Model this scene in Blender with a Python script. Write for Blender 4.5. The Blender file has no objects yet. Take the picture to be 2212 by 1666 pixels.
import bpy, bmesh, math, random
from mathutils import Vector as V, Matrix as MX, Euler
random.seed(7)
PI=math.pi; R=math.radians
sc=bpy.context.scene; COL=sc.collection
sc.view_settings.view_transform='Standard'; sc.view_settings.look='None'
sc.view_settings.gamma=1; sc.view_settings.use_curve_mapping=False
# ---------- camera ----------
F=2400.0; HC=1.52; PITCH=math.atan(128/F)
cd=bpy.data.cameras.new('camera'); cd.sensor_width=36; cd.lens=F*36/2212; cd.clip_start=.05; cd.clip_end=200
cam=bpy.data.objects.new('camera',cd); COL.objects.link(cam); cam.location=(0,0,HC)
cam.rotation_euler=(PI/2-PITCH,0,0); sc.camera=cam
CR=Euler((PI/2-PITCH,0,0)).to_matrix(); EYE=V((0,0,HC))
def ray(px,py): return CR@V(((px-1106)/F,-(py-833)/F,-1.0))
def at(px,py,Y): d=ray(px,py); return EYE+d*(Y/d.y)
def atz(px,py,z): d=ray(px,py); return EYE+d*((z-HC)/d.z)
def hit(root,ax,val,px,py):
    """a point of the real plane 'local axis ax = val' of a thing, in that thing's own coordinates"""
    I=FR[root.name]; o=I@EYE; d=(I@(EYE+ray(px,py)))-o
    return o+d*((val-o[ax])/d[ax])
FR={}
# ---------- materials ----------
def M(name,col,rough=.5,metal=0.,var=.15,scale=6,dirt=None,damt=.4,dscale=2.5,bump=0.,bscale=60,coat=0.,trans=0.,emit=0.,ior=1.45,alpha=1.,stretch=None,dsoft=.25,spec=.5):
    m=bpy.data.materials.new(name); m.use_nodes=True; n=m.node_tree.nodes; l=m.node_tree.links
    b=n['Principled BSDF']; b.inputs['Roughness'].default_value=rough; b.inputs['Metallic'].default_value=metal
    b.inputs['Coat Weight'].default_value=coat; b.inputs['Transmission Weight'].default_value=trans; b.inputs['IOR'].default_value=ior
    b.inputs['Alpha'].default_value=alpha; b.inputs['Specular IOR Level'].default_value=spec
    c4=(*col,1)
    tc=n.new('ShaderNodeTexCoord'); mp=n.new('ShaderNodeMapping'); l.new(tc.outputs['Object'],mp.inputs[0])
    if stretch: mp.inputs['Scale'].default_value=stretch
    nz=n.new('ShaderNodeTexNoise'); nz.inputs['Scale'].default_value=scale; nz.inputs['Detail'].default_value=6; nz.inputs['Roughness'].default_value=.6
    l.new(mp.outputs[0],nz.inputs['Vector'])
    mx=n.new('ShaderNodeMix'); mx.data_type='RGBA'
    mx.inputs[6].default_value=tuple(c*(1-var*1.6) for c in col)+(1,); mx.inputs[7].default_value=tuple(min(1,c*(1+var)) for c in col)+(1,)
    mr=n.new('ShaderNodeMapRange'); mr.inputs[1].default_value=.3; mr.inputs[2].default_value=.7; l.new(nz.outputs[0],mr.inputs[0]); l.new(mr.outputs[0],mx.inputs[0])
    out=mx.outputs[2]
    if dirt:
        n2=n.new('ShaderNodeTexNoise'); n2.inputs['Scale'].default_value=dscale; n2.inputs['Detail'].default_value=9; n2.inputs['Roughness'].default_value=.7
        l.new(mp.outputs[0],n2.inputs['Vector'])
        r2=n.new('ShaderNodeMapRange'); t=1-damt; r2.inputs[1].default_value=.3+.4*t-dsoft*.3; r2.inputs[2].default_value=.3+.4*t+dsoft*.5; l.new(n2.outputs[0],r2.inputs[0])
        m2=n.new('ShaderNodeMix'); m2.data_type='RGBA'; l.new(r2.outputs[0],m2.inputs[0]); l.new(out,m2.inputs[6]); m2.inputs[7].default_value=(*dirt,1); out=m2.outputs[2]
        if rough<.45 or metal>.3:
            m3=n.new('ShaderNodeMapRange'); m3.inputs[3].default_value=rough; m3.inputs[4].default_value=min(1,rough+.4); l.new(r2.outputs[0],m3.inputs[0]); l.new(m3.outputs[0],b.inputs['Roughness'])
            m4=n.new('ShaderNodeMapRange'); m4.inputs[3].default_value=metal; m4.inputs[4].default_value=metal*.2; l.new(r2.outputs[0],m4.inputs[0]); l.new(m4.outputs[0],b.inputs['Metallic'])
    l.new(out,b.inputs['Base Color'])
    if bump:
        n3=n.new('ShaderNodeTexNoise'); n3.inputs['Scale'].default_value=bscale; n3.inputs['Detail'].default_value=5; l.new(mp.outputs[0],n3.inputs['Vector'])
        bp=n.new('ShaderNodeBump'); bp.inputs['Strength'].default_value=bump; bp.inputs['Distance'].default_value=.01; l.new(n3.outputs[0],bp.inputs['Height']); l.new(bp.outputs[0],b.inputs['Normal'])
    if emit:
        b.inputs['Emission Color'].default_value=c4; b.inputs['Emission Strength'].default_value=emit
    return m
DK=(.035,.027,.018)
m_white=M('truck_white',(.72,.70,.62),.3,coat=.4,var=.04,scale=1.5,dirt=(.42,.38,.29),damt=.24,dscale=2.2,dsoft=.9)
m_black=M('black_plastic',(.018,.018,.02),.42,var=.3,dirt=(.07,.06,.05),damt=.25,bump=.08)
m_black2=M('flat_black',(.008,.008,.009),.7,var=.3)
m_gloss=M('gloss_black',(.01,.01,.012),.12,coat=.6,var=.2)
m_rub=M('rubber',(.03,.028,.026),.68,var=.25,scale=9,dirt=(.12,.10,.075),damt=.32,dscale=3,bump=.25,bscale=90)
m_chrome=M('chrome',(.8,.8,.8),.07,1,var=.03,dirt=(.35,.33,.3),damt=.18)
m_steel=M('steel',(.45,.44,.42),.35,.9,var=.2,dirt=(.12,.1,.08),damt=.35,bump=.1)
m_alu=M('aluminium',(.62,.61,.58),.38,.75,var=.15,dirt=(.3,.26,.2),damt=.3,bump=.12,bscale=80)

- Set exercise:
Return all of the data precisely as it appears.

- Exercise response:
Model this scene in Blender with a Python script. Write for Blender 4.5. The Blender file has no objects yet. Take the picture to be 2212 by 1666 pixels.
import bpy, bmesh, math, random
from mathutils import Vector as V, Matrix as MX, Euler
random.seed(7)
PI=math.pi; R=math.radians
sc=bpy.context.scene; COL=sc.collection
sc.view_settings.view_transform='Standard'; sc.view_settings.look='None'
sc.view_settings.gamma=1; sc.view_settings.use_curve_mapping=False
# ---------- camera ----------
F=2400.0; HC=1.52; PITCH=math.atan(128/F)
cd=bpy.data.cameras.new('camera'); cd.sensor_width=36; cd.lens=F*36/2212; cd.clip_start=.05; cd.clip_end=200
cam=bpy.data.objects.new('camera',cd); COL.objects.link(cam); cam.location=(0,0,HC)
cam.rotation_euler=(PI/2-PITCH,0,0); sc.camera=cam
CR=Euler((PI/2-PITCH,0,0)).to_matrix(); EYE=V((0,0,HC))
def ray(px,py): return CR@V(((px-1106)/F,-(py-833)/F,-1.0))
def at(px,py,Y): d=ray(px,py); return EYE+d*(Y/d.y)
def atz(px,py,z): d=ray(px,py); return EYE+d*((z-HC)/d.z)
def hit(root,ax,val,px,py):
    """a point of the real plane 'local axis ax = val' of a thing, in that thing's own coordinates"""
    I=FR[root.name]; o=I@EYE; d=(I@(EYE+ray(px,py)))-o
    return o+d*((val-o[ax])/d[ax])
FR={}
# ---------- materials ----------
def M(name,col,rough=.5,metal=0.,var=.15,scale=6,dirt=None,damt=.4,dscale=2.5,bump=0.,bscale=60,coat=0.,trans=0.,emit=0.,ior=1.45,alpha=1.,stretch=None,dsoft=.25,spec=.5):
    m=bpy.data.materials.new(name); m.use_nodes=True; n=m.node_tree.nodes; l=m.node_tree.links
    b=n['Principled BSDF']; b.inputs['Roughness'].default_value=rough; b.inputs['Metallic'].default_value=metal
    b.inputs['Coat Weight'].default_value=coat; b.inputs['Transmission Weight'].default_value=trans; b.inputs['IOR'].default_value=ior
    b.inputs['Alpha'].default_value=alpha; b.inputs['Specular IOR Level'].default_value=spec
    c4=(*col,1)
    tc=n.new('ShaderNodeTexCoord'); mp=n.new('ShaderNodeMapping'); l.new(tc.outputs['Object'],mp.inputs[0])
    if stretch: mp.inputs['Scale'].default_value=stretch
    nz=n.new('ShaderNodeTexNoise'); nz.inputs['Scale'].default_value=scale; nz.inputs['Detail'].default_value=6; nz.inputs['Roughness'].default_value=.6
    l.new(mp.outputs[0],nz.inputs['Vector'])
    mx=n.new('ShaderNodeMix'); mx.data_type='RGBA'
    mx.inputs[6].default_value=tuple(c*(1-var*1.6) for c in col)+(1,); mx.inputs[7].default_value=tuple(min(1,c*(1+var)) for c in col)+(1,)
    mr=n.new('ShaderNodeMapRange'); mr.inputs[1].default_value=.3; mr.inputs[2].default_value=.7; l.new(nz.outputs[0],mr.inputs[0]); l.new(mr.outputs[0],mx.inputs[0])
    out=mx.outputs[2]
    if dirt:
        n2=n.new('ShaderNodeTexNoise'); n2.inputs['Scale'].default_value=dscale; n2.inputs['Detail'].default_value=9; n2.inputs['Roughness'].default_value=.7
        l.new(mp.outputs[0],n2.inputs['Vector'])
        r2=n.new('ShaderNodeMapRange'); t=1-damt; r2.inputs[1].default_value=.3+.4*t-dsoft*.3; r2.inputs[2].default_value=.3+.4*t+dsoft*.5; l.new(n2.outputs[0],r2.inputs[0])
        m2=n.new('ShaderNodeMix'); m2.data_type='RGBA'; l.new(r2.outputs[0],m2.inputs[0]); l.new(out,m2.inputs[6]); m2.inputs[7].default_value=(*dirt,1); out=m2.outputs[2]
        if rough<.45 or metal>.3:
            m3=n.new('ShaderNodeMapRange'); m3.inputs[3].default_value=rough; m3.inputs[4].default_value=min(1,rough+.4); l.new(r2.outputs[0],m3.inputs[0]); l.new(m3.outputs[0],b.inputs['Roughness'])
            m4=n.new('ShaderNodeMapRange'); m4.inputs[3].default_value=metal; m4.inputs[4].default_value=metal*.2; l.new(r2.outputs[0],m4.inputs[0]); l.new(m4.outputs[0],b.inputs['Metallic'])
    l.new(out,b.inputs['Base Color'])
    if bump:
        n3=n.new('ShaderNodeTexNoise'); n3.inputs['Scale'].default_value=bscale; n3.inputs['Detail'].default_value=5; l.new(mp.outputs[0],n3.inputs['Vector'])
        bp=n.new('ShaderNodeBump'); bp.inputs['Strength'].default_value=bump; bp.inputs['Distance'].default_value=.01; l.new(n3.outputs[0],bp.inputs['Height']); l.new(bp.outputs[0],b.inputs['Normal'])
    if emit:
        b.inputs['Emission Color'].default_value=c4; b.inputs['Emission Strength'].default_value=emit
    return m
DK=(.035,.027,.018)
m_white=M('truck_white',(.72,.70,.62),.3,coat=.4,var=.04,scale=1.5,dirt=(.42,.38,.29),damt=.24,dscale=2.2,dsoft=.9)
m_black=M('black_plastic',(.018,.018,.02),.42,var=.3,dirt=(.07,.06,.05),damt=.25,bump=.08)
m_black2=M('flat_black',(.008,.008,.009),.7,var=.3)
m_gloss=M('gloss_black',(.01,.01,.012),.12,coat=.6,var=.2)
m_rub=M('rubber',(.03,.028,.026),.68,var=.25,scale=9,dirt=(.12,.10,.075),damt=.32,dscale=3,bump=.25,bscale=90)
m_chrome=M('chrome',(.8,.8,.8),.07,1,var=.03,dirt=(.35,.33,.3),damt=.18)
m_steel=M('steel',(.45,.44,.42),.35,.9,var=.2,dirt=(.12,.1,.08),damt=.35,bump=.1)
m_alu=M('aluminium',(.62,.61,.58),.38,.75,var=.15,dirt=(.3,.26,.2),damt=.3,bump=.12,bscale=80)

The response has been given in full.